Saudi-British Society

Saudi British Society

The subtitle to the book is ’666 Rules on how the Human Body should Act in Arabia’ and indeed it does have 666 guidelines or rules on how to behave in, and understand, Saudi Arabia. Dr Abdul Al Lily, an academic at Saudi Arabia’s King Faisal University, has conducted thousands of interviews to write this remarkable, original book. Most of the guidelines have not been written down before; they make insightful reading.

The book addresses two different audiences: expatriates and Saudis. First, it explains to expatriates the unwritten rules that make society tick, and how visitors need to behave to be accepted in Saudi circles. It explains why Saudis behave in particular ways, giving foreigners hitherto unrevealed insights into this opaque and contradictory society. Its method uses parts of the body, from the face, eyes, ears and mouth through the waist and genitals to the legs and feet. This gives Dr Al Lily a somewhat vertical framework but it opens up Saudi traditions, involvement with Islam, belief in their society and also some interesting characteristics.

However, this is a book with a serious intent and addresses the numerous distortions of Saudi culture presented in the international media. After all, Saudi society is a Muslim society of a particular conservative brand of Islam based on an 18th century unitarian preacher which is perceived to cover every aspect of a person’s life. The west is usually judgmental of this brand of Islam and consequently of Saudi mores, seeing the Kingdom as a deviation from most of the world’s cultures, says Dr Al Lily.

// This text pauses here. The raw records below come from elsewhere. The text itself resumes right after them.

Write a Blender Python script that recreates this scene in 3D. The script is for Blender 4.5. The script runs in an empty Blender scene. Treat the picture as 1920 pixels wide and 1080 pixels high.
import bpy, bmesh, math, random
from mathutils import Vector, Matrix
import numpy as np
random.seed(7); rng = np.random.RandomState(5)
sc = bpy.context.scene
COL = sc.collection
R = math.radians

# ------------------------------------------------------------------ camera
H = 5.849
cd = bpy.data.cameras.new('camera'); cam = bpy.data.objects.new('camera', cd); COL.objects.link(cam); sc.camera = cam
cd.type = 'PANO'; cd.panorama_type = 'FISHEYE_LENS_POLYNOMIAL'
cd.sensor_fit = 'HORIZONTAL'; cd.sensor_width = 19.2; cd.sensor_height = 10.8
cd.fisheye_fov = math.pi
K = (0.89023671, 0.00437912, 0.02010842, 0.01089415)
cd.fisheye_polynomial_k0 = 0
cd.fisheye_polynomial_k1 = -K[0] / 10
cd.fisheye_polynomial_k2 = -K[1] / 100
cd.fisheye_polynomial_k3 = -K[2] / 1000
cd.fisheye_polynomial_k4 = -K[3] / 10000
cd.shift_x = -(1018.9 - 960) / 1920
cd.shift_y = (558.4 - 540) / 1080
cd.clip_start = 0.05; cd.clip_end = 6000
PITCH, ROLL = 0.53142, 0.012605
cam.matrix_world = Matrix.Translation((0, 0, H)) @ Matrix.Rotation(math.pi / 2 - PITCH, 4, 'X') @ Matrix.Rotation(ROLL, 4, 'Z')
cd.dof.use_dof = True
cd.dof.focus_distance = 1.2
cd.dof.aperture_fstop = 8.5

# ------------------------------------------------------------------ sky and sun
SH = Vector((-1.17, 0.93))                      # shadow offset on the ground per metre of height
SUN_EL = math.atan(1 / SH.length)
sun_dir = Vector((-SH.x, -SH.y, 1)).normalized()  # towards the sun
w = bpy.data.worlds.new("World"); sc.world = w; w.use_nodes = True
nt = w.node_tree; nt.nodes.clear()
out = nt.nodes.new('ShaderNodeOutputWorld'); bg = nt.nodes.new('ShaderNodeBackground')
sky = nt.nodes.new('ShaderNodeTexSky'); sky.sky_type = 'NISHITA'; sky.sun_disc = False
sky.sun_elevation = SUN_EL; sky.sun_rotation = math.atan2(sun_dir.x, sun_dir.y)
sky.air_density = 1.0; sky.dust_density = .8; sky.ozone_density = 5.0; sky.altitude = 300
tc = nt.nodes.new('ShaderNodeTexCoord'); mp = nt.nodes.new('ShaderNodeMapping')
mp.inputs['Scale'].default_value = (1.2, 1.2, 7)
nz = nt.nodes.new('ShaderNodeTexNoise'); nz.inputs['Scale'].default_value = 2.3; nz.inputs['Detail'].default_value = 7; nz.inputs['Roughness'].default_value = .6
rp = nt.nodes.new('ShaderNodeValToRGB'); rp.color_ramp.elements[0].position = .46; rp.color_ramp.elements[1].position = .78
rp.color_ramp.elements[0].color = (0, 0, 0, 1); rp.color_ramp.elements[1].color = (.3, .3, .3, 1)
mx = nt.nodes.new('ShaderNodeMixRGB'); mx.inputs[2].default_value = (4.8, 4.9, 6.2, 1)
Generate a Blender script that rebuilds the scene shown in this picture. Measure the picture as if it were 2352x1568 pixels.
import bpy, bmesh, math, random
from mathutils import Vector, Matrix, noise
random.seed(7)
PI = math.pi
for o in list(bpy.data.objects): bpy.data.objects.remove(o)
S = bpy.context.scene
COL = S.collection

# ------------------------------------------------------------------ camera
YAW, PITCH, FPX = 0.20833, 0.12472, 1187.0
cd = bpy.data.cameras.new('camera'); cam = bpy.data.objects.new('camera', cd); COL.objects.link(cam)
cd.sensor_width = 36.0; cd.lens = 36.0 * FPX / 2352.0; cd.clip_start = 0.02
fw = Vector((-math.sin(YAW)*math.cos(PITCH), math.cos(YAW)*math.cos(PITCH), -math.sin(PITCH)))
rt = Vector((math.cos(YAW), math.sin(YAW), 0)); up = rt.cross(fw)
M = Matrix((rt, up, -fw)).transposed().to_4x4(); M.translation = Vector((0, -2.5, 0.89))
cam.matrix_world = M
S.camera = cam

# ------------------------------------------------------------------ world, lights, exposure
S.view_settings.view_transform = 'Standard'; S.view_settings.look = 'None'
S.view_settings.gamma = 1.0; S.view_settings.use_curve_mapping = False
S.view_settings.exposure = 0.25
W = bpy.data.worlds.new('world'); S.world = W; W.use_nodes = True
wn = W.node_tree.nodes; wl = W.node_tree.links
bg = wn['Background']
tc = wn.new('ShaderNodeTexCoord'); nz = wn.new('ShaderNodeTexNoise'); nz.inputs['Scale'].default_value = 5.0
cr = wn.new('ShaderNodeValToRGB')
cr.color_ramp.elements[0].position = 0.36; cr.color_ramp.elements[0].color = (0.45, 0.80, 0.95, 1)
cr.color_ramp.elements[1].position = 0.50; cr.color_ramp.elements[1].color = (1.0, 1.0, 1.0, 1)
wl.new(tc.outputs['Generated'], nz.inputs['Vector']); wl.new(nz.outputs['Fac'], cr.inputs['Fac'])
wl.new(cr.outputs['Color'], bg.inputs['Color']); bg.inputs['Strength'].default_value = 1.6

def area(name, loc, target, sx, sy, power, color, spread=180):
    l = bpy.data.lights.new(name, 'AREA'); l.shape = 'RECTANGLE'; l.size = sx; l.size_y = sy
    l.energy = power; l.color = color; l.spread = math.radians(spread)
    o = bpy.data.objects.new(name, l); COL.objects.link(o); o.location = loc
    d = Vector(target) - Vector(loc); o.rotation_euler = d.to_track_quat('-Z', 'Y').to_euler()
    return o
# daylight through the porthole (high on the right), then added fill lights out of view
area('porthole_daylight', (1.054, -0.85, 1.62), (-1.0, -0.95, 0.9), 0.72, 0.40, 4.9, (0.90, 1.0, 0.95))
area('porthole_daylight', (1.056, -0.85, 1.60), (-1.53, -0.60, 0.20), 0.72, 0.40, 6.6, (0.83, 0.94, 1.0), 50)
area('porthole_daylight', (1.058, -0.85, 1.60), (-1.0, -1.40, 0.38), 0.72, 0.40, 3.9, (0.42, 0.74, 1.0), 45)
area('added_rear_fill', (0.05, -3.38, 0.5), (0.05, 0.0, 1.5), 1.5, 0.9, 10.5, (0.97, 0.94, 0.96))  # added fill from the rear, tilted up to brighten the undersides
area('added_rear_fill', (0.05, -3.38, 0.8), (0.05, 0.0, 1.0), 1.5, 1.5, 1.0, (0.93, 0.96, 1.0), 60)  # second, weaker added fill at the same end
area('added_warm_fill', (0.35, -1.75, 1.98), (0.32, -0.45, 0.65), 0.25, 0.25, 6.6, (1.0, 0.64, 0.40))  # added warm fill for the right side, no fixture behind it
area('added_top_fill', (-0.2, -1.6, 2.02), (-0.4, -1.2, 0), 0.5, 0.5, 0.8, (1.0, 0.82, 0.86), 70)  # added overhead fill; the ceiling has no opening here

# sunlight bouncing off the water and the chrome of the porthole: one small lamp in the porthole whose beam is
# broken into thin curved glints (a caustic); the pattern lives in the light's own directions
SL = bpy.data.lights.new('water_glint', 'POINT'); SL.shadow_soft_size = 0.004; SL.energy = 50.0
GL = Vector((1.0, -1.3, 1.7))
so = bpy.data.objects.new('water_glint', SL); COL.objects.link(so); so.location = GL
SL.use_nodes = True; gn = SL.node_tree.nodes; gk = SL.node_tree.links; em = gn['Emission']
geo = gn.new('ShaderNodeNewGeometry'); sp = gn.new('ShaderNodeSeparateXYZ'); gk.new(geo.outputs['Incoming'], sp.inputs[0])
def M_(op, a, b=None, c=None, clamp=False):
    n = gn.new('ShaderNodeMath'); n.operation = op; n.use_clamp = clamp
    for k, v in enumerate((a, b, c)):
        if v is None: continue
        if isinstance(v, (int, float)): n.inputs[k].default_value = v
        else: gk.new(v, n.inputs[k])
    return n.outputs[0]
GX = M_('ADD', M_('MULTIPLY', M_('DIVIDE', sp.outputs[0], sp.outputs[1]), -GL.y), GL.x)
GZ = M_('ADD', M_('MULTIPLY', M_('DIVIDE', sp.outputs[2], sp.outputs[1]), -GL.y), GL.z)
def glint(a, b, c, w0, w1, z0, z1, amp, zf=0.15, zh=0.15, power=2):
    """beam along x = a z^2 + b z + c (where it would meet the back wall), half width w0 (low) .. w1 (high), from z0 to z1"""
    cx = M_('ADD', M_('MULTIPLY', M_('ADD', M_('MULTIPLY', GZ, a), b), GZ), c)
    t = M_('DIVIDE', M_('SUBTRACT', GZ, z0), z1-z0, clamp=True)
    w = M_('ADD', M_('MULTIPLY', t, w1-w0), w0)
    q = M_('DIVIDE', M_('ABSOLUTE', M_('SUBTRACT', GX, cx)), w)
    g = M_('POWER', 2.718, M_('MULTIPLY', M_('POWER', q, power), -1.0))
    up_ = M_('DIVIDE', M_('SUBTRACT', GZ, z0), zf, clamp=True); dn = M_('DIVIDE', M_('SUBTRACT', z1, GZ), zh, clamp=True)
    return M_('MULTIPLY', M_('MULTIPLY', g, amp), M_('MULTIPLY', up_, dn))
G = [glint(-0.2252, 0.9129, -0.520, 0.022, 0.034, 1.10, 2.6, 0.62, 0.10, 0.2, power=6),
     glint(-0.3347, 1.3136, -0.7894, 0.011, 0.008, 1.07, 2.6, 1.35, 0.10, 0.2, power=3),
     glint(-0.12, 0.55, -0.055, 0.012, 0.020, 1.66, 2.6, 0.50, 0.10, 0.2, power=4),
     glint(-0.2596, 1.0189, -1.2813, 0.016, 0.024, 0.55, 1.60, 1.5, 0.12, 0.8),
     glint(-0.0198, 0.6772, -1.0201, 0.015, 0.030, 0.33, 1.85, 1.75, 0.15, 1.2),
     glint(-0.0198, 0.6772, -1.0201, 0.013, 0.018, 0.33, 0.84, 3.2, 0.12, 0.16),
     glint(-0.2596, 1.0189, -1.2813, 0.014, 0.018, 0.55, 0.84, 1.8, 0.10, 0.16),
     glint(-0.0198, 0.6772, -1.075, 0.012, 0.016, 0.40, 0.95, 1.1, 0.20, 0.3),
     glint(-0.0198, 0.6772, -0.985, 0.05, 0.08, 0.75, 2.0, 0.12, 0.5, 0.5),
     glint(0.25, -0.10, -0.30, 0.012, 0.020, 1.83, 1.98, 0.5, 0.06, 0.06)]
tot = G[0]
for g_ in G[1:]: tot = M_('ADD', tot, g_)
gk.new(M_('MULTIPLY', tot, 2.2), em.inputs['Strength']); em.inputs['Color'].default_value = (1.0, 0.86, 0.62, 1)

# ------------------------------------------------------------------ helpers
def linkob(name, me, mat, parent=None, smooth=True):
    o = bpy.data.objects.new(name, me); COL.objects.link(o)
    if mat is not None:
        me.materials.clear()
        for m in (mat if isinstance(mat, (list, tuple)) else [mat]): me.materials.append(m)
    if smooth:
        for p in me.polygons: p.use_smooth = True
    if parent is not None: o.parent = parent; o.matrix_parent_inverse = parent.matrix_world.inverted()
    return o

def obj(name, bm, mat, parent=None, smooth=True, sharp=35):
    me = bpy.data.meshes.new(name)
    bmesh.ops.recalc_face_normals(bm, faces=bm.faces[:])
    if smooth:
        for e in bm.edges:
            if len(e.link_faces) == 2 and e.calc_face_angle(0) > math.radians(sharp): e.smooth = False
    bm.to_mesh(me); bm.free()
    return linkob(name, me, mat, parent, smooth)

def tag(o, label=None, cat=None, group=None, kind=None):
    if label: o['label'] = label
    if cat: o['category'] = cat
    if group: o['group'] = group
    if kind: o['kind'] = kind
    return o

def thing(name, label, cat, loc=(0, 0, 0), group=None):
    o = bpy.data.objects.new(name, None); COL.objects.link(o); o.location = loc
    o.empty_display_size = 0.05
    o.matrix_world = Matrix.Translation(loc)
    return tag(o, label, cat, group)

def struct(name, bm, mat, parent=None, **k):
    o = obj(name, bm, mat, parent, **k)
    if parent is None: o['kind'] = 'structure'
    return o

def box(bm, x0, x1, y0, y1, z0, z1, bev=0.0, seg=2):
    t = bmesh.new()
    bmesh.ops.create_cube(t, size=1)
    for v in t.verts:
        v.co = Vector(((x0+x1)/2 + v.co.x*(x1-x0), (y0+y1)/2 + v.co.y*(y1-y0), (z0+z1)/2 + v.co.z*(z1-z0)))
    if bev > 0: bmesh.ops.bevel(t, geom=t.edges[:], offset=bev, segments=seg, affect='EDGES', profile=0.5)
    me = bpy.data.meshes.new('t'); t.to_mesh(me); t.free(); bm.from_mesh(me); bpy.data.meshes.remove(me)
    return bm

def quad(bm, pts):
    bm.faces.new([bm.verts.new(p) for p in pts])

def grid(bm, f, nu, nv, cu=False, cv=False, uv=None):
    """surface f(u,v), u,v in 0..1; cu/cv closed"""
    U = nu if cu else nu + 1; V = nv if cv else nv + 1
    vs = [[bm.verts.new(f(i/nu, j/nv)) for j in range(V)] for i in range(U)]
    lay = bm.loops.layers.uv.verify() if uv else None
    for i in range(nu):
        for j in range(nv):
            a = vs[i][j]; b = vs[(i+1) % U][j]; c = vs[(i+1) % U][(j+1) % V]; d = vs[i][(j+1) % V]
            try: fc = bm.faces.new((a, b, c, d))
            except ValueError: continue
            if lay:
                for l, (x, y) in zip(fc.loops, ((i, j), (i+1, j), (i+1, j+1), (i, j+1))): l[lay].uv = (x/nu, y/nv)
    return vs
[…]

But, I quote him again, the west does not understand that “they [Saudis] think this deviation is the right way of doing things and that others do things the wrong way. These Saudis’ pride has apparently ’teased’ foreign writers and commentators and encouraged them…to insult and mock Saudi culture.” Much of the distortion arises from too little sociological interpretation being written in a language accessible to foreigners, not Arabic.

The second audience is Saudis themselves – and the few foreigners that have lived in the Kingdom long enough and taken the trouble to try to fathom the society. For them the 666 narrative is fascinating and witty, a bit of a hoot and fun. It reminds me of the wit in Rajaa Alsanea’s 2005 novel, Girls of Riyadh. But Dr Al Lily is kind and affectionate to his compatriots, taking their side but exposing their vanities and contradictions.

The question of gender in such a seemingly closed society is one Dr Al Lily tackles with vigour. Contrary to western perceptions of a culture where the sexes do not meet informally and sex is controlled through the family, Dr Al Lily shows how young men and women meet, become items, get round the prohibitions and move to marriage. For instance, guideline 566, “When the Saudi man gets married, his life stops. When the Saudi woman gets married, her life begins. That is, before marriage, the Saudi man has so much freedom and can have a ’wild’ time. The Saudi woman has restricted freedom. She is hyper–vigilant of doing anything that might affect her marriageable status.” But Dr Al Lily discusses how people get round this; take guideline 397, “A man hooks up his male friend with the female friend of his lover. Experts in women will know if a veiled woman is interested from her eyes and from the style of her black cloak.”

Dr Al Lily highlights conservative Islam’s hold. In a number of guidelines between 200 and 240 he details the effect of wahhabi Islam. Without ever mentioning the word Islam he talks about the pervasive “reminders regarding traditions…(200) When one stops at traffic lights, there are signs next to them reminding one of traditional norms and values.” But this is mild compared with later guidelines when he focuses on the hai’a (the religious police’s agency), (227) “The ’tradition agency’ is active. It has its own cars that its members drive around… They also walk on foot in public places (e.g. shopping malls) to make sure everything is consistent with traditional values.” During 2016 the hai’a has been less active, however.

The reader can take the book on different levels. You can read it as an amusing description of the vagaries and contradictions of Saudi Arabia; you can find political messages in it. But in my view it is a remarkably candid explanation of the Saudi society, shining a light and critiquing it. But in the end the writer is a Saudi and an academic and it is cheerfully non-judgmental.